Sa contribution majeure reste liée à l’observation par projection d’un transit de Mercure (schéma ci-contre), dont il rend compte en ces termes à un de ses correspondants de Thuringe:
« Le rusé Mercure voulait passer sans être aperçu, il était rentré (dans le Soleil) plus tôt qu’on ne s’y attendait*; mais il n’a pas pu s’échapper sans être découvert; Je l’ai trouvé et je l’ai vu, ce qui n’était arrivé à personne avant moi, le matin du 7 novembre 1631». Son observation permettra aussi de reconsidérer la dimension de Mercure, que l’on croyait bien plus grosse. Gassendi commente à ce propos: «Qui pouvait s’imaginer que Mercure qu’on appelle trismégiste (trois fois très grand), fût si petit? On devrait plutôt le nommer trisélachiste (trois fois plus petit)». Gassendi combattra les idées d’Aristote en affirmant que le savoir est le fruit de l’expérience; position médiane et inconfortable entre le dogmatisme et le scepticisme.
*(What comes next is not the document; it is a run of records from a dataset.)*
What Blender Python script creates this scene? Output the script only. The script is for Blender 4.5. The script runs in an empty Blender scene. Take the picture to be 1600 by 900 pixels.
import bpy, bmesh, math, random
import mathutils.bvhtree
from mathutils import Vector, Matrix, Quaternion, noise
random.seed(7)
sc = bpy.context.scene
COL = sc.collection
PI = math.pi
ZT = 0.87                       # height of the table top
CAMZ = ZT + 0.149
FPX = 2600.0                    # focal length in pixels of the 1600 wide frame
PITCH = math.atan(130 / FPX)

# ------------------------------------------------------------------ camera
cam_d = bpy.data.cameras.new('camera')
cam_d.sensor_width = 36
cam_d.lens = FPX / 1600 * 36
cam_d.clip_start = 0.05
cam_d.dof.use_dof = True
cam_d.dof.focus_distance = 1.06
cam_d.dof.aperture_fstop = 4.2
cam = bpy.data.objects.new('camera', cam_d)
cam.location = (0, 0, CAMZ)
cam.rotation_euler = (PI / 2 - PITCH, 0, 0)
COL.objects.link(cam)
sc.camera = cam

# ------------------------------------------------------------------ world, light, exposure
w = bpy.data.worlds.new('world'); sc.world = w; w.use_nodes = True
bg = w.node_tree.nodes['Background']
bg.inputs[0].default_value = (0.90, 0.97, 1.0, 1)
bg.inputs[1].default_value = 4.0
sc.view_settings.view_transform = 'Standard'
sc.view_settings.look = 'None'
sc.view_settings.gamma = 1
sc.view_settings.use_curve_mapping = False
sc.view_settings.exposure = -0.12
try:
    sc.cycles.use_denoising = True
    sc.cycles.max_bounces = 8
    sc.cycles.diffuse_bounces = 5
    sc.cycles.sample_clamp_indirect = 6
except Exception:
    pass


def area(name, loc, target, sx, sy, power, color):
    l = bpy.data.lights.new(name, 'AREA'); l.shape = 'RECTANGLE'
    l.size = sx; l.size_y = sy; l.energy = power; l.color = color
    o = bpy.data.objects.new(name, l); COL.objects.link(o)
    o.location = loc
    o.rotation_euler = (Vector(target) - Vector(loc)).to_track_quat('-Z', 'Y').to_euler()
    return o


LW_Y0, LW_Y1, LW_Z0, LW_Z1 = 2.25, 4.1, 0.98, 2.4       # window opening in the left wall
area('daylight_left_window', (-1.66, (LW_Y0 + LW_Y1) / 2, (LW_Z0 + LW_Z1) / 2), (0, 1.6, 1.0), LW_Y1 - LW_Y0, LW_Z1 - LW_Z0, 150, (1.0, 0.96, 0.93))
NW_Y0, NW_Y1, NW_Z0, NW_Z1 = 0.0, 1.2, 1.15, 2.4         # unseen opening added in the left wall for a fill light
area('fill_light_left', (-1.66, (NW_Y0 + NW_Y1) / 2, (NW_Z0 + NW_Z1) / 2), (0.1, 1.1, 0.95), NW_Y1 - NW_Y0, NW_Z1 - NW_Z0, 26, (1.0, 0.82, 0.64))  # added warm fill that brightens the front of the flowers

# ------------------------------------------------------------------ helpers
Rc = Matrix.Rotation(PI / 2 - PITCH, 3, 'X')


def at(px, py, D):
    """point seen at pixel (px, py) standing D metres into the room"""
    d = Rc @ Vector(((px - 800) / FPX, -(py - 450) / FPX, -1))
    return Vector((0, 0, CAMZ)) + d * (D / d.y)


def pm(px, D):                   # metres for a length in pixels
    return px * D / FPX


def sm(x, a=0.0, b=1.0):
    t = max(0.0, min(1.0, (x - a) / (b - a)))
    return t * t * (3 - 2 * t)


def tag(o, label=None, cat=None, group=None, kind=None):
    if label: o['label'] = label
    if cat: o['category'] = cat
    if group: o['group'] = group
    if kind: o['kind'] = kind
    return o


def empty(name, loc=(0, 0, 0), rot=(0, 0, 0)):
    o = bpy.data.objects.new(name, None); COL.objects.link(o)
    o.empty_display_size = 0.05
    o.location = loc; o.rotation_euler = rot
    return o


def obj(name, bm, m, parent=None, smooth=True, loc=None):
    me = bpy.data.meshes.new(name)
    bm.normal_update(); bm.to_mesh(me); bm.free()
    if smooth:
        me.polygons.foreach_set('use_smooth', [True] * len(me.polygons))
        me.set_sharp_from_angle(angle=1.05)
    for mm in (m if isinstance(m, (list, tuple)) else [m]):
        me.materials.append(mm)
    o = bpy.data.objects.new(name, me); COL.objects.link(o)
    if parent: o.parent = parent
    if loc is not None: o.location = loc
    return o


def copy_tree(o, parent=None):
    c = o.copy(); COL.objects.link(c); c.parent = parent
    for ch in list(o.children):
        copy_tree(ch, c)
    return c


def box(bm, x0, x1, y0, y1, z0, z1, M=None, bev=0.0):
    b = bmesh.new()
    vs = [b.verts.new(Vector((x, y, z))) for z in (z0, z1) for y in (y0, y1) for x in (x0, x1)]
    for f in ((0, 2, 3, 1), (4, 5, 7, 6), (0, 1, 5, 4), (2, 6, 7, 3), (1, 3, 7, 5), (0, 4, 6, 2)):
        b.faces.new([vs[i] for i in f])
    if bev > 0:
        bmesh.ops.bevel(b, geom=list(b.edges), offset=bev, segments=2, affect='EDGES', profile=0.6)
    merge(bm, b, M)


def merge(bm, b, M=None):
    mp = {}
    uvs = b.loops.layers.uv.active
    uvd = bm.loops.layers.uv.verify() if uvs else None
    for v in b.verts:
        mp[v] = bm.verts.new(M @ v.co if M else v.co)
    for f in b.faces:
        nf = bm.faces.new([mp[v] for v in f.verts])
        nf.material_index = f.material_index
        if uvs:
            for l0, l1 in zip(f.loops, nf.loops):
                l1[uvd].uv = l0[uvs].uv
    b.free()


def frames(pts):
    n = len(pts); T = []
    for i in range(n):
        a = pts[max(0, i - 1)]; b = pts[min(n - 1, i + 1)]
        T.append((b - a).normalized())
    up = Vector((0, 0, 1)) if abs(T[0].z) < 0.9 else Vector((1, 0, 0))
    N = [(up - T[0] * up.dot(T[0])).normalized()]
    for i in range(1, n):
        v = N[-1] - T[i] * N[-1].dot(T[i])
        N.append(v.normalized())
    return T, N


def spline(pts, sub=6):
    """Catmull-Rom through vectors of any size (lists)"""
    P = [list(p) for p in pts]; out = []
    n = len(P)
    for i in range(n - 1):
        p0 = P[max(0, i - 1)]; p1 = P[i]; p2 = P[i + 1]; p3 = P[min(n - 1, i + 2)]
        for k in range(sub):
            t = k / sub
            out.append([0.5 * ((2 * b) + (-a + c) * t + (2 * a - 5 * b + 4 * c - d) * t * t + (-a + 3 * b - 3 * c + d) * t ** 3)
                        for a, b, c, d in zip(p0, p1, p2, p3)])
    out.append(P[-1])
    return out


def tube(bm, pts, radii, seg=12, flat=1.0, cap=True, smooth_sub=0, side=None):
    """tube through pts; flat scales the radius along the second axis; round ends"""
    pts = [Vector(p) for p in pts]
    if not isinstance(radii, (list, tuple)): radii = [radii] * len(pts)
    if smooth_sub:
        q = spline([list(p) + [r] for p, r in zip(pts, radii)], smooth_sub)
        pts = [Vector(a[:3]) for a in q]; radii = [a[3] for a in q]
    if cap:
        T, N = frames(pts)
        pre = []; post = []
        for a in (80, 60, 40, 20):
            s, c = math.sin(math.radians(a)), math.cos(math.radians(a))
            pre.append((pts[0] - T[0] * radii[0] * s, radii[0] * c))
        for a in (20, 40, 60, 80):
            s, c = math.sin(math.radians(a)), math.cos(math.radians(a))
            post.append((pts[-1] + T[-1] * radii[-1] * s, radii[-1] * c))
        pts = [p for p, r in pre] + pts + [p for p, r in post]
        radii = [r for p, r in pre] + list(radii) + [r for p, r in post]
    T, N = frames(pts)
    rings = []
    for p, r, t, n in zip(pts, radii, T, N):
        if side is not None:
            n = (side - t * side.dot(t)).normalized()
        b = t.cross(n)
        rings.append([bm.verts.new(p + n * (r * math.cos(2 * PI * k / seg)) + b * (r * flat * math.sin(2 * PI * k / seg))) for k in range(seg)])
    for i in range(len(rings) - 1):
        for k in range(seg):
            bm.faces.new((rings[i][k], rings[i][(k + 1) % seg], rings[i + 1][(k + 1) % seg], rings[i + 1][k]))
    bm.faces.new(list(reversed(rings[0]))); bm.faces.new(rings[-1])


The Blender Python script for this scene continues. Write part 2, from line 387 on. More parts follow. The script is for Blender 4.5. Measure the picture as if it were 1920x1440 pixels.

En contact avec Descartes et Mersenne, il va extraire de l’œuvre du poète Horace une devise qu’il fait sienne «sapere aude», ce qui signifie «ose savoir», traduite également par «Aie le courage de te servir de ton propre entendement», connue pour être la devise des lumières (d’après le philosophe Emanuel Kant).

* Gassendi fait ici référence aux travaux de Kepler qui prévoyaient le début du passage de Mercure devant le Soleil, quatre heures plus tard.